L’entreprise se développa rapidement dans les années 1880, et on peut trouver une réclame les situant à une adresse dans Norwich et se proclamant « accordeurs de la cathédrale ». Ils déménagèrent dans de nouveaux locaux, furent parmi les premiers à s’établir en société à responsabilité limitée : Norman & Beard Ltd. Peu de temps après, ils s’établirent dans une grande usine construite sur mesure à St Stephen’s Gate, Norwich.

Mon père, Herbert John Norman, prit en charge la partie harmonie et accord de l’entreprise. Ses premières conceptions étaient basées sur l’expérience de son propre père chez Walker et Lewis. Une rapide progression des tailles dans les basses était une caractéristique de Walker, et une progression plus modérée dans les dessus, donnant un son plus chaud aux aigus, était un attribut typique de chez Lewis. Plus tard, ces progressions furent partiellement abandonnées pour la plus classique division du diamètre par deux toutes les 17 notes. Au contact du travail de Schulze à Doncaster, il fut très attiré par cette école, à tel point que pour l’orgue de Haley Hill à Halifax, il construisit une quasi-copie de Schulze. Avec la croissante popularité des anches rondes et sombres produites par Harrison & Harrison, il discutait souvent avec moi de la difficulté d’établir un plenum qui puisse se marier avec ces anches, alors que toute proéminence du quatrième harmonique (n.d.t. : la tierce ?) crée un grésillement désagréable.

Aux apprentis harmonistes il disait : « tout le monde peut apprendre le procédé mécanique de l’harmonisation d’un rang de tuyaux, mais il faut être un artiste pour parvenir à harmoniser deux sons dont le mélange soit musicalement acceptable». Quand au début des années trente, nous construisîmes un orgue utilisant des tuyaux de chez Herman Eule [n.d.t. : un des premiers essais d’orgue « à l’ancienne »], il fut dérouté par les chuintements irréguliers de cette tuyauterie, mais ravi par les combinaisons quasi-infinies des couleurs.

Le système de transmission pneumatique à dépression était unique à Norman & Beard. Bien que décrié par tous leurs concurrents, celui-ci fut largement copié dans toute l’Amérique du nord, du fait de sa grande résistance aux extrêmes climatiques. Mon père ne l’a pas inventé, mais raffiné sur la base d’une version rudimentaire trouvée dans un orgue de barbarie italien.
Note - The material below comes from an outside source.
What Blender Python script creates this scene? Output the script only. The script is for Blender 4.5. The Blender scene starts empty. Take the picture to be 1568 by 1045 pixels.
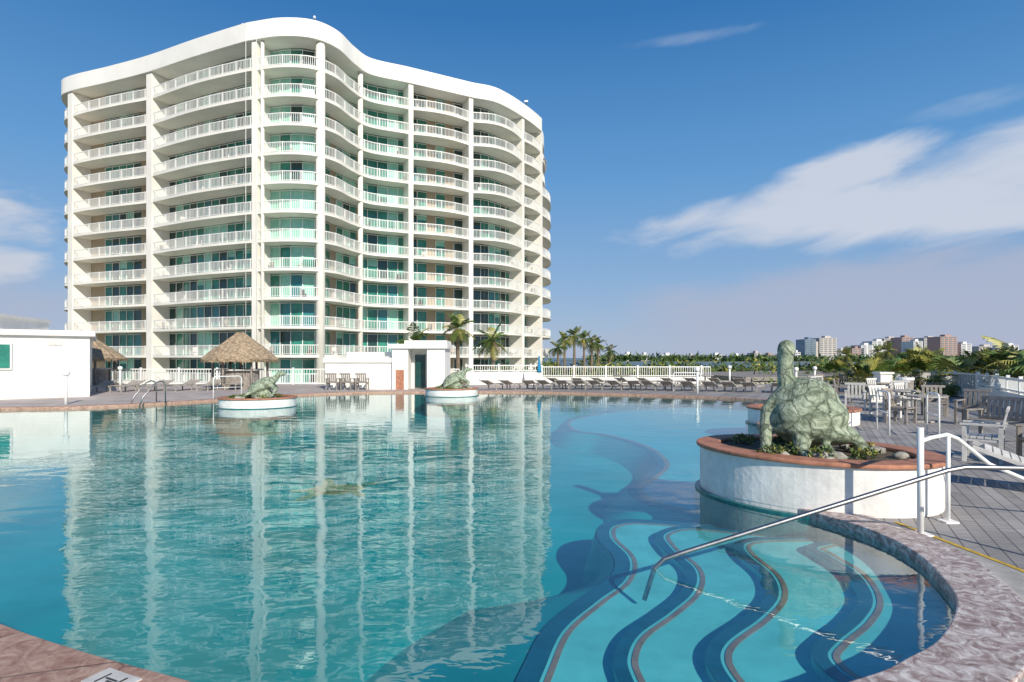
import bpy, bmesh, math, random
from mathutils import Vector, Matrix
random.seed(7)
R=random.random
def U(a,b): return a+(b-a)*random.random()
scene=bpy.context.scene
H=1.78
# ---------------------------------------------------------------- materials
def newmat(name):
    m=bpy.data.materials.new(name); m.use_nodes=True
    nt=m.node_tree; b=nt.nodes['Principled BSDF']; return m,nt,b
def N(nt,t,**kw):
    n=nt.nodes.new(t)
    for k,v in kw.items(): setattr(n,k,v)
    return n
def mat(name,col,rough=.6,metal=0,var=0.0,scale=3.0,bump=0.0,bscale=20,col2=None,spec=.5,detail=4):
    m,nt,b=newmat(name)
    b.inputs['Roughness'].default_value=rough; b.inputs['Metallic'].default_value=metal
    b.inputs['Specular IOR Level'].default_value=spec
    c=(*col,1)
    b.inputs['Base Color'].default_value=c
    tc=N(nt,'ShaderNodeTexCoord')
    if var>0 or col2:
        n=N(nt,'ShaderNodeTexNoise'); n.inputs['Scale'].default_value=scale; n.inputs['Detail'].default_value=detail
        n.inputs['Roughness'].default_value=.65
        nt.links.new(tc.outputs['Object'],n.inputs['Vector'])
        cr=N(nt,'ShaderNodeValToRGB'); cr.color_ramp.elements[0].position=.35; cr.color_ramp.elements[1].position=.65
        if col2: cr.color_ramp.elements[0].color=(*col2,1); cr.color_ramp.elements[1].color=c
        else:
            cr.color_ramp.elements[0].color=(*[x*(1-var) for x in col],1); cr.color_ramp.elements[1].color=(*[min(1,x*(1+var*.4)) for x in col],1)
        nt.links.new(n.outputs['Fac'],cr.inputs['Fac']); nt.links.new(cr.outputs['Color'],b.inputs['Base Color'])
    if bump>0:
        n2=N(nt,'ShaderNodeTexNoise'); n2.inputs['Scale'].default_value=bscale; n2.inputs['Detail'].default_value=4
        nt.links.new(tc.outputs['Object'],n2.inputs['Vector'])
        bp=N(nt,'ShaderNodeBump'); bp.inputs['Strength'].default_value=.6; bp.inputs['Distance'].default_value=bump
        nt.links.new(n2.outputs['Fac'],bp.inputs['Height']); nt.links.new(bp.outputs['Normal'],b.inputs['Normal'])
    return m
M={}
M['white']=mat('white_stucco',(.84,.82,.77),.7,var=.12,scale=.6,bump=.006,bscale=30)
M['whitew']=mat('white_stucco_weathered',(.84,.82,.78),.75,var=.20,scale=2.2,bump=.008,bscale=18)
M['tower']=mat('tower_white_paint',(.88,.85,.78),.6,var=.12,scale=.25)
M['fascia']=mat('tower_roof_white',(.89,.87,.82),.55,var=.08,scale=.2)
M['beige']=mat('beige_wall',(.44,.36,.26),.8,var=.15,scale=.3)
M['rail']=mat('white_rail_paint',(.86,.86,.83),.45)
M['steel']=mat('brushed_steel',(.36,.37,.38),.42,metal=1.0,var=.2,scale=20)
M['terra']=mat('terracotta_rim',(.46,.20,.12),.7,var=.35,scale=6,bump=.005,bscale=40)
M['soil']=mat('soil',(.12,.09,.06),.95,var=.5,scale=8,bump=.03,bscale=15)
M['leaf1']=mat('leaf_green',(.11,.18,.035),.5,var=.4,scale=2)
M['leaf2']=mat('leaf_light',(.34,.33,.08),.5,var=.4,scale=2)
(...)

En 1888, le concept était arrivé à maturité, et la dernière traction de ce type fut construite en 1958 pour l’église paroissiale de Brighton.
Quand Robert Hope-Jones partit pour l’Amérique, Norman & Beard acquirent ses brevet de traction électrique, et l’utilisèrent en copie exacte jusqu’en 1926, où il fut remplacé par le système américain de Votey.

Quand éclate la première guerre mondiale, presque tout le personnel de Norman & Beard, essentiellement composé de jeunes hommes, partit pour le front. Et après la complétion de l’orgue du Town Hall de Johannesburg, la production devint impossible. De ce fait, un contrat fut établi avec le Dr Arthur Hill, directeur de Hill & Son, pour regrouper les restes de Norman & Beard avec le personnel assez âgé de Hill & Son, afin d’honorer les tournées d’accord et d’entretien des deux entreprises, qui totalisaient à elles deux pas moins de dix mille visites d’entretien et accord par an. Et l’usine de Norwich fut définitivement fermée, après dix-sept ans d’activité intense et plus de mille orgues produits.